Fantastic(al) Beasts and Where to Find them in Portland

Adult and child fans of mythical beasts and friendly forest creatures need look no further than the greater Portland metro for a myriad of fantastical creatures. From life-sized trolls to hidden murals and more, break out your car bingo cards to start hunting these northwest legends. Better yet, all these creations can be viewed for free — or you can stop and grab a snack or ticket, too.

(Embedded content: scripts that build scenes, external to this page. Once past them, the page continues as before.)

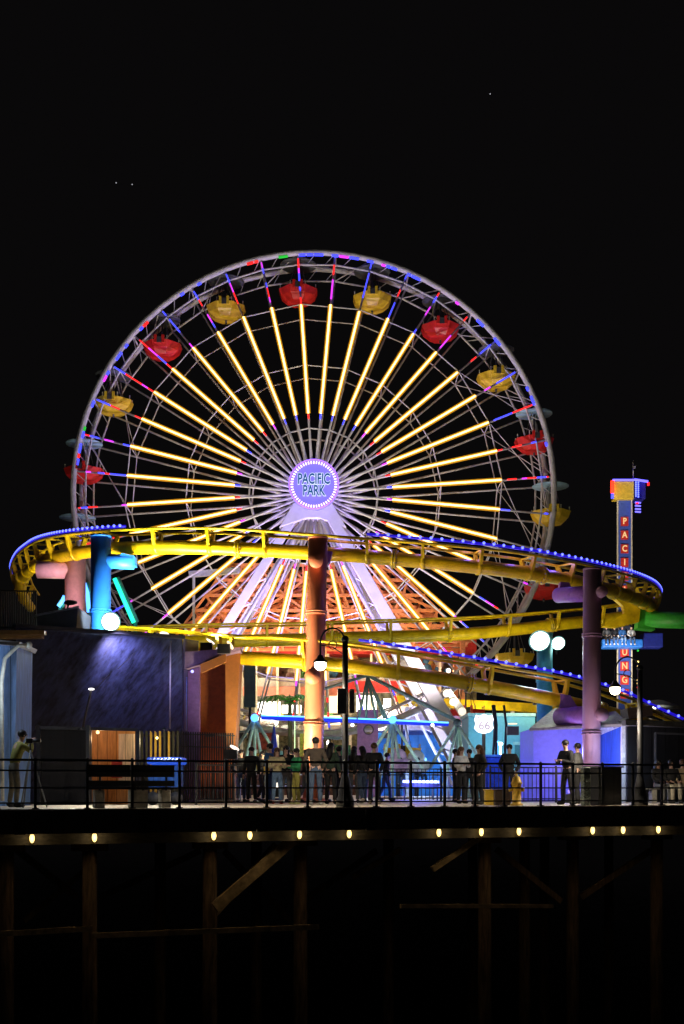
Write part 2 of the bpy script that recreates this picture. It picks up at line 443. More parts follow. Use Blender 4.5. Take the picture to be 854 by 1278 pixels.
# support legs
def leg(p, q, w1, w2, name='support_leg'):
    mb = MB(); p = Vector(p); q = Vector(q)
    d = (q - p).normalized(); x = d.cross(V(0, 1, 0)).normalized(); y = V(0, 1, 0)
    vs_ = [c + x * w / 2 * i + y * w * .38 * j for c, w in ((p, w1), (q, w2)) for i, j in ((-1, -1), (1, -1), (1, 1), (-1, 1))]
    mb.add(vs_, [(3, 2, 1, 0), (4, 5, 6, 7), (0, 1, 5, 4), (1, 2, 6, 5), (2, 3, 7, 6), (3, 0, 4, 7)])
    return mb.build(name, leg_steel, wheel, bevel=.03)
for Y in (60.6, 65.4):
    top = V(C.x, Y, C.z)
    lf = P(150, 986, 60.6); rf = P(612, 984, 60.6)
    lf = V(lf.x, Y, -.0); rf = V(rf.x, Y, 0)
    leg(top + V(-.35, 0, -.6), lf, .42, .52); leg(top + V(.35, 0, -.6), rf, .5, .85)
    # inner thin member running beside each leg
    for f_, s_ in ((lf, 1), (rf, -1)):
        a = top + V(0, 0, -.9); b = f_ + V(s_ * 1.15, 0, 0)
        mb = MB(); mb.tube([a, b], .09, 8)
        for k in range(3, 12):
            t = k / 12; c = a.lerp(b, t); d = (top + V(-.35 * s_, 0, -.6)).lerp(f_, t + .04)
            mb.tube([c, d], .04, 5)
        mb.build('leg_brace', leg_steel, wheel)
    mb = MB(); mb.prism([V(C.x - 1.0, Y - .2, C.z - .9), V(C.x + 1.0, Y - .2, C.z - .9), V(C.x + 1.75, Y - .2, C.z - 2.2), V(C.x + .3, Y - .2, C.z - 1.7), V(C.x - .3, Y - .2, C.z - 1.7), V(C.x - 1.75, Y - .2, C.z - 2.2)], (0, .4, 0)); mb.build('hub_bracket', leg_steel, wheel, bevel=.03)
# sign
SY = 59.9
sc_ = P(391.8, 604, SY)
sg = MB(); sg.lathe(sc_ + V(0, .12, 0), [(1.27, .25), (1.3, .2), (1.3, 0), (1.22, -.02)], 64, 'Y')
sign_face = emis('lavender sign face', (.25, .2, .98), .95)
sign = sg.build('round_sign', [sign_face], wheel)
mb = MB(); mb.tube([sc_ + V(1.27 * math.cos(t * PI / 32), .02, 1.27 * math.sin(t * PI / 32)) for t in range(64)], .035, 8, closed=True); mb.build('sign_rim', emis('violet rim neon', (.3, .12, 1), 2.2), sign)
for i in range(52):
    a = 2 * PI * i / 52
    d = V(math.cos(a), 0, math.sin(a))
    mb = MB(); mb.tube([sc_ + V(0, .06, 0) + d * 1.07, sc_ + V(0, .06, 0) + d * 1.2], .03, 6); mb.build('border_bulb', emis('pink white border bulb', (1, .72, .95), 2.2), sign)
wht = emis('letter outline', (.75, .85, 1), 1.15); teal = emis('letter teal', (.0, .09, .33), .7)
for body, dz, sz in (('PACIFIC', .26, .76), ('PARK', -.34, .76)):
    text_mesh(body, sz, sc_.x, sc_.y + .07, sc_.z + dz, wht, 'letter_outline', sign, .62, .045, .012)
    text_mesh(body, sz, sc_.x, sc_.y + .05, sc_.z + dz, teal, 'letters', sign, .62, .016, .012)

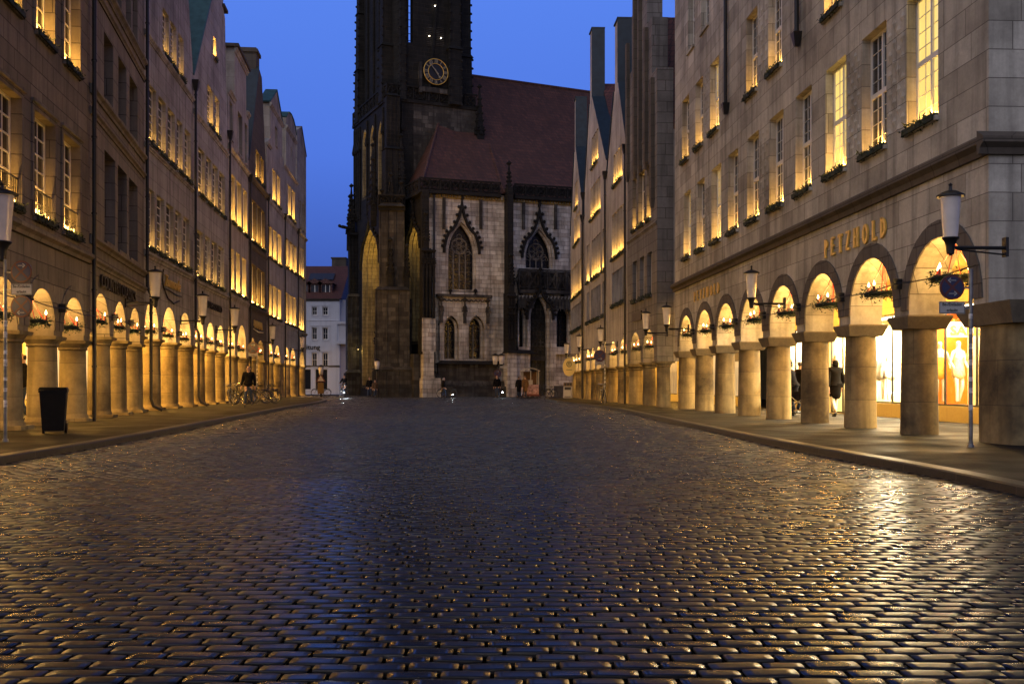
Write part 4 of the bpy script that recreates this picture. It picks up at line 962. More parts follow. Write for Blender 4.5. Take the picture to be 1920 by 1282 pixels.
# openings measured on the aisle wall
wins = []
def reg(px0, px1, pyb, pys, pya): 
    a, b_ = U(px0), U(px1); c = (a + b_) / 2; return (c, (b_ - a) / 2, A.z((px0+px1)/2, pyb), A.z((px0+px1)/2, pys), A.z((px0+px1)/2, pya))
W1 = reg(835, 896, 543, 475, 411); W2 = reg(981, 1040, 503, 485, 424)
S1 = reg(830, 857, 672, 615, 592); S2 = reg(876, 905, 672, 615, 592)
P0 = reg(986, 1030, 744, 600, 548); F1 = reg(1039, 1068, 657, 598, 567); F0 = reg(967, 985, 657, 598, 567)
G = [W1, W2, S1, S2, P0, F0, F1]
w_ = MB(); P0 = (P0[0], P0[1], .02, P0[3], P0[4])
G[4] = P0
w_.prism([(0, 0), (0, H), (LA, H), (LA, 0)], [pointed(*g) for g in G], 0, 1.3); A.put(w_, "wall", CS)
gwin(A, *W1, lights=4, hood=A.z(866, 375), steps=2, deep=.8, mat=CS, trm=M['cht']); gwin(A, *W2, lights=4, hood=A.z(1011, 388), steps=2, deep=.8, mat=CS, trm=M['cht'])
for g in (S1, S2): gwin(A, *g, lights=2, rose=False, hood=g[4] + .9, steps=1, deep=.6, mat=CS, trm=M['cht'])
for g in (F0, F1): gwin(A, *g, lights=2, rose=False, hood=g[4] + .5, steps=1, deep=.6, mat=CS)
# the block with two small windows, its canopy and sloping sill
b = MB(); a0, a1 = U(822), U(913)
zt, zb = A.z(866, 556), A.z(866, 676)
b.prism([(a0, zb), (a0, zt - .1), (a1, zt - .1), (a1, zb)], [pointed(g[0], g[1] + .02, zb + .06, g[3], g[4]) for g in (S1, S2)], -.5, -.003)
A.put(b, "wall", CS)
b = MB(); b.box(a0 - .25, a1 + .25, -.8, -.003, zt - .1, zt + .12)
for i in range(11):
    x = a0 + (a1 - a0) * (i + .5) / 11; b.ring((x, -.62, zt - .28), (a1 - a0) / 26, .05, 7, 4, a0=math.pi, a1=2*math.pi)
for x in (a0 + .1, (a0 + a1) / 2, a1 - .1): pinnacle(b, x, -.62, zt - 2.3, zt - .2, .12, n=3)
A.put(b, "canopy", CM)
b = MB(); b.taper(((a0 + a1) / 2 + .5, -.45), zb - .3, zb - .02, (a1 - a0) / 2 + .8, .5, (a1 - a0) / 2 + .3, .3); A.put(b, "sill_ledge", CD)
b = MB(); b.box(a0 - .15, a1 + .9, -.42, -.003, A.z(866, 718), zb - .302); A.put(b, "wall", CM)
# plinth
b = MB(); zp = A.z(866, 712); b.box(-.4, U(984), -.75, -.002, 0, zp - .5); b.taper((U(890), -.37), zp - .5, zp - .1, (U(984) + .4) / 2, .4, (U(984)) / 2, .2) ; b.box(-.4, U(984), -1.15, -.752, 0, .9); b.box(U(1034), LA, -.75, -.002, 0, zp - .5)
A.put(b, "plinth", CM)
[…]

Oro, the Playful Giant of Hillsboro

Credit: Kate Hagan Gallup

Our family couldn’t be more excited for a playdate in Hillsboro soon, to meet Oro the forest giant in Hidden Creek Park West’s new playground. Take a walk through the towering trees adjacent to the community center to find this gentle giant sprawled across a shiny new play area with loads of room to climb and swing. This creature’s unique feature is that children can climb on it, not just around. The Hidden Creek forest giant is located in the area formerly known as the 53rd Avenue Community Playground. There are many paths, but be aware of poison oak if you stray off the main areas.

Portland’s Troll Bridge

Credit: Kate Hagan

You’ll be able to stamp your card for trolls if you head not too far from the Hillsboro giant to search out these miniature versions. If your little is a massive fan of Poppy and Branch they’ll either be in love — or horrified — it’s a bit hard to tell. If you haven’t guessed already this bridge is themed after Troll dolls and attached to an old railroad trestle bridge in the same matter gum is attached to Seattle’s favorite Pike Place Market wall. There’s room to pull over or you can view from the car. Find the bridge at 16498 NW McNamee Rd, Portland, Oregon.

Ole Bolle the Troll

Courtesy of Nordic Northwest

Ole Bolle the Troll is one of the famous sculptures created by world-famed artist Thomas Dambo and the first in the series titled, “The Way of the Bird King” which includes 5 more sculptures in the Seattle area. While you can’t climb directly on this giant beast, you can wander around the sculpture and into the cabin to greet this curious creature. The idea of the Dambo-themed troll quest is that troll hunters follow clues to find these larger-than-life characters, but at this point, most publications have spilled the beans and a quick search will tell you to check the Nordic Northwest Campus in Tualatin Valley. Bonus: if you go into the center itself, you can enjoy some Scandinavian treats and find a few bonus mythic figures too.

Dragon Beasts of Chinatown

Credit: Kate Hagan Gallup

The Lan Su Chinese Garden downtown is guarded by ancient dragons at the doorway. This stop is great to explore if your beast hunters need a break from the car. Serpentine beasts are often associated with water, making our rainy Portland winters a fit for these ancient creatures. The dragons can be seen from the street for free, or grab a ticket and enjoy the whole garden. We also found bonus dragons in a quick walk around Chinatown, and some bigfoots on nearby newspaper boxes as well.

Lighthouse Mermaid of Madison

Credit Flickr – by gisarah

At 21st and Madison there’s a house hidden behind the largest giant sunflowers I’ve ever seen. Travel past these mythical-sized “beanstalks” and you’ll find a gorgeous cob-built sculpture beneath the apple branches. Amidst this nature lives a happy mermaid and her mosaic lighthouse. The overall immersive effect is delightful. There is no requested donation to view that we could find, but we recommend common courtesy when viewing. The sidewalk is public but the local residence is private. 

Parental Advisory: While there is nothing inherently adult about this little mermaid, she prefers to live a life without her “upper seashells” for those more sensitive to adult anatomy.

Assortments of Mythical Creatures and Snacks

Wonderwood Springs

Courtesy of Wonderwood Springs

These final two mentions are shared for a large and diverse cast of mythical creatures. Wonderwood and Wonderwood Springs share the ongoing creations of local favorite artist Mike Bennett in the St. John’s area. Stop in for a coffee or tour the art installation to view this ongoing cast of creatures. Wonderwood admission is free for kids under 5 and a suggested donation for adults. (Find more kid-friendly coffee shops here.)


Courtesy of McMenamins Kennedy School

If we’re discussing magical creatures, McMenamins has too many to mention — both locations and art. Browse one of these locations long enough and you’re almost certain to find a unicorn, mermaid, or more. McMenamins larger locations are free to walk around, although we always suggest you make a purchase to support your local businesses if possible. You can also try this handy guide to McMenamins artwork too.